The bout would follow this pattern, and with trainer Angelo Dundee and sidekick Bundini Brown shouting ‘move champ move’, Ali stuck to his strategy. He would say later that trainers and handlers often don’t know what happens inside the ring and that it was his neck on the line. His position was that if he had to dance as was the initial plan by his corner he would have to move six steps to Foreman’s two or three in which case he would tire out so quickly.

Ali continued to give Foreman talking lessons as the boxing lesson was ongoing.
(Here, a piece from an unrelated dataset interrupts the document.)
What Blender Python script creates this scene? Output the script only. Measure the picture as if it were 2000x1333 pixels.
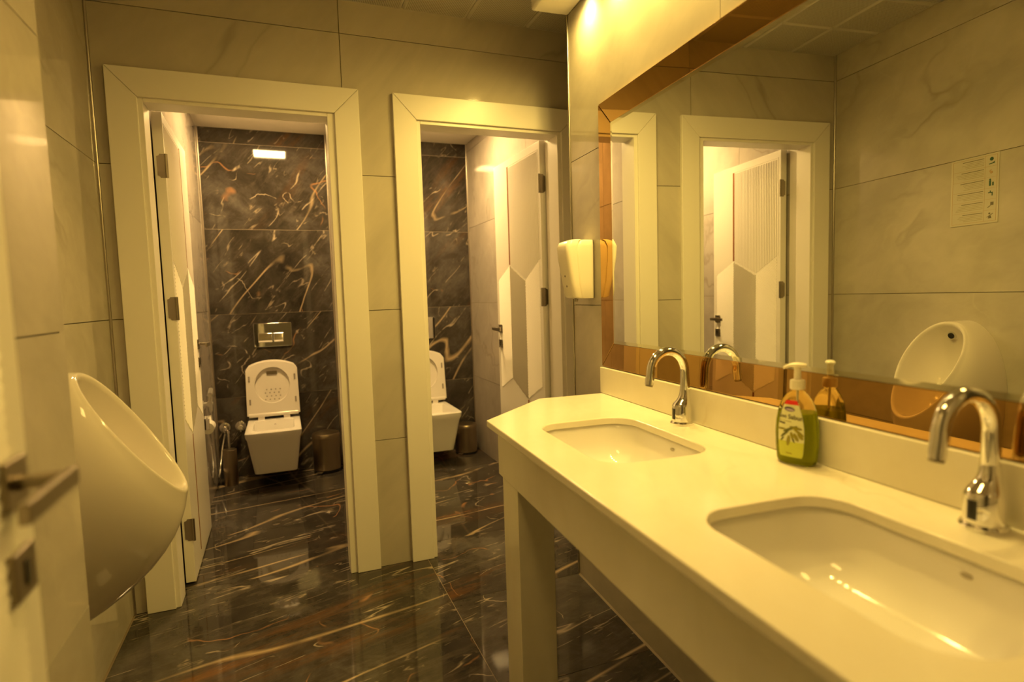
import bpy, bmesh, math, random
from mathutils import Vector, Matrix

for o in list(bpy.data.objects):
    bpy.data.objects.remove(o, do_unlink=True)
S = bpy.context.scene
COL = S.collection
PI = math.pi

# ------------------------------------------------------------------ camera
YAW, PITCH, ROLL = 0.37249, -0.07804, -0.02994
CX, CY, CZ, FPX = -0.0472, -2.6845, 1.2478, 1134.83
cyw, syw, cp, sp = math.cos(YAW), math.sin(YAW), math.cos(PITCH), math.sin(PITCH)
fw = Vector((syw * cp, cyw * cp, sp))
rt = Vector((cyw, -syw, 0))
up = rt.cross(fw)
rt2 = math.cos(ROLL) * rt + math.sin(ROLL) * up
up2 = -math.sin(ROLL) * rt + math.cos(ROLL) * up
cam = bpy.data.cameras.new('camera')
cam.sensor_width = 36.0
cam.lens = FPX * 36.0 / 2000.0
cam.clip_start = 0.02
cam.dof.use_dof = True
cam.dof.focus_distance = 2.3
cam.dof.aperture_fstop = 2.0
camo = bpy.data.objects.new('camera', cam)
COL.objects.link(camo)
camo.matrix_world = Matrix(((rt2.x, up2.x, -fw.x, CX), (rt2.y, up2.y, -fw.y, CY), (rt2.z, up2.z, -fw.z, CZ), (0, 0, 0, 1)))
S.camera = camo

# ------------------------------------------------------------------ world + exposure
W = bpy.data.worlds.new('world'); S.world = W; W.use_nodes = True
W.node_tree.nodes['Background'].inputs[0].default_value = (0.02, 0.015, 0.008, 1)
W.node_tree.nodes['Background'].inputs[1].default_value = 1.0
S.view_settings.view_transform = 'Standard'
S.view_settings.look = 'None'
S.view_settings.gamma = 1.0
S.view_settings.use_curve_mapping = False
S.view_settings.exposure = 0.10
# light colours and powers (the lamps themselves are built with their fittings below)
SPOT_COL = (1.0, 0.665, 0.145)
PANEL_COL = (1.0, 0.62, 0.165)
STALL_COL = (1.0, 0.645, 0.24)
SPOT_W = 2.4
WIDE_W = 25.0
PANEL_STRENGTH = 18.0
STALL_STRENGTH = 205.0
LENS_STRENGTH = 45.0

# ------------------------------------------------------------------ helpers
def obj(name, bm, mat, parent=None, smooth=False, bevel=0.0, loc=None, solid=0.0, segs=2):
    me = bpy.data.meshes.new(name)
    bmesh.ops.recalc_face_normals(bm, faces=bm.faces)
    if smooth:
        for f in bm.faces: f.smooth = True
    bm.to_mesh(me); bm.free()
    me.materials.append(mat)
    o = bpy.data.objects.new(name, me); COL.objects.link(o)
    if parent: o.parent = parent
    if loc: o.location = loc
    if solid:
        m = o.modifiers.new('solid', 'SOLIDIFY'); m.thickness = solid; m.offset = 0
    if bevel:
        m = o.modifiers.new('bevel', 'BEVEL'); m.width = bevel; m.segments = segs; m.limit_method = 'ANGLE'; m.angle_limit = math.radians(35)
        for p in me.polygons: p.use_smooth = True
        m.harden_normals = True
    return o

def sharp(o, deg=35):
    """smooth shading with hard creases"""
    me = o.data
    for p in me.polygons: p.use_smooth = True
    me.set_sharp_from_angle(angle=math.radians(deg))
    return o

def tag(o, label=None, cat=None, group=None, kind=None):
    if label: o['label'] = label
    if cat: o['category'] = cat
    if group: o['group'] = group
    if kind: o['kind'] = kind
    return o

def empty(name, loc=(0, 0, 0), rz=0.0, parent=None):
    o = bpy.data.objects.new(name, None); COL.objects.link(o)
    o.empty_display_size = 0.05
    o.location = loc; o.rotation_euler = (0, 0, rz)
    if parent: o.parent = parent
    return o

def copy_tree(o, parent=None):
    c = o.copy(); COL.objects.link(c); c.parent = parent
    for ch in list(o.children): copy_tree(ch, c)
    return c

def box(bm, x0, x1, y0, y1, z0, z1):
    vs = [bm.verts.new(p) for p in ((x0, y0, z0), (x1, y0, z0), (x1, y1, z0), (x0, y1, z0), (x0, y0, z1), (x1, y0, z1), (x1, y1, z1), (x0, y1, z1))]
    for f in ((0, 3, 2, 1), (4, 5, 6, 7), (0, 1, 5, 4), (1, 2, 6, 5), (2, 3, 7, 6), (3, 0, 4, 7)):
        bm.faces.new([vs[i] for i in f])
    return vs

def B(*a):
    bm = bmesh.new(); box(bm, *a); return bm

def loft(bm, rings, cap0=True, cap1=True, closed=True):
    vr = [[bm.verts.new(p) for p in r] for r in rings]
    n = len(rings[0])
    for a, b in zip(vr[:-1], vr[1:]):
        for i in range(n if closed else n - 1):
            j = (i + 1) % n
            bm.faces.new((a[i], a[j], b[j], b[i]))
    if cap0: bm.faces.new(vr[0][::-1])
    if cap1: bm.faces.new(vr[-1])
    return vr

def lathe(bm, prof, n=24, c=(0, 0), cap0=True, cap1=True):
    rings = [[(c[0] + r * math.cos(2 * PI * i / n), c[1] + r * math.sin(2 * PI * i / n), z) for i in range(n)] for r, z in prof]
    return loft(bm, rings, cap0, cap1)

def tube(bm, pts, rad, n=12):
    pts = [Vector(p) for p in pts]
    if not isinstance(rad, (list, tuple)): rad = [rad] * len(pts)
    rings = []
    T = [(pts[min(i + 1, len(pts) - 1)] - pts[max(i - 1, 0)]).normalized() for i in range(len(pts))]
    ref = Vector((0, 0, 1)) if abs(T[0].z) < 0.9 else Vector((1, 0, 0))
    u = T[0].cross(ref).normalized()
    for p, t, r in zip(pts, T, rad):
        u = (u - t * u.dot(t)).normalized(); v = t.cross(u)
        rings.append([p + r * (math.cos(2 * PI * i / n) * u + math.sin(2 * PI * i / n) * v) for i in range(n)])
    return loft(bm, rings)

def prism(bm, poly, z0, z1):
    a = [bm.verts.new((x, y, z0)) for x, y in poly]; b = [bm.verts.new((x, y, z1)) for x, y in poly]
    n = len(poly)
    bm.faces.new(a[::-1]); bm.faces.new(b)
    for i in range(n): bm.faces.new((a[i], a[(i + 1) % n], b[(i + 1) % n], b[i]))

def extr(bm, poly, fn, d0, d1):
    """polygon (a,b) extruded along third axis; fn(a,b,d)->xyz"""
    A = [bm.verts.new(fn(a, b, d0)) for a, b in poly]; Bv = [bm.verts.new(fn(a, b, d1)) for a, b in poly]
    n = len(poly)
    bm.faces.new(A[::-1]); bm.faces.new(Bv)
    for i in range(n): bm.faces.new((A[i], A[(i + 1) % n], Bv[(i + 1) % n], Bv[i]))

def rrect(w, d, r, n=5, cx=0, cy=0):
    pts = []
    for k, (sx, sy) in enumerate(((1, 1), (-1, 1), (-1, -1), (1, -1))):
        for i in range(n + 1):
            a = PI / 2 * (k + i / n)
            pts.append((cx + sx * (w / 2 - r) + r * math.cos(a), cy + sy * (d / 2 - r) + r * math.sin(a)))
    return pts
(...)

Finally the falling down lesson followed in round eight when an exhausted Foreman was taken into the ‘half dream room.’

Before the ‘Rumble in the Jungle’ Foreman had never been taken to the distance, he had never been to what Ali called the ‘half dream room’ and Ali had wondered how Foreman would react when he gets there. By the time Ali led Foreman to the room with a combination of punches in round eight, good ol’ George couldn’t respond. Flashing neon lights, alligators playing trombones and actors’ costume on the walls in the ‘half dream room’ proved too much for him.

Parkinson syndrome laid the champion low after he finally quit the fistic business, trapping a razor sharp mind in a wasted body. But the old chap has never complained. He has borne it all with stoic equanimity.

Muhammad Ali gave the world so much pleasure and excitement, and it is nice to know that the old guy is still floating in this side of eternity as he turns 72 today.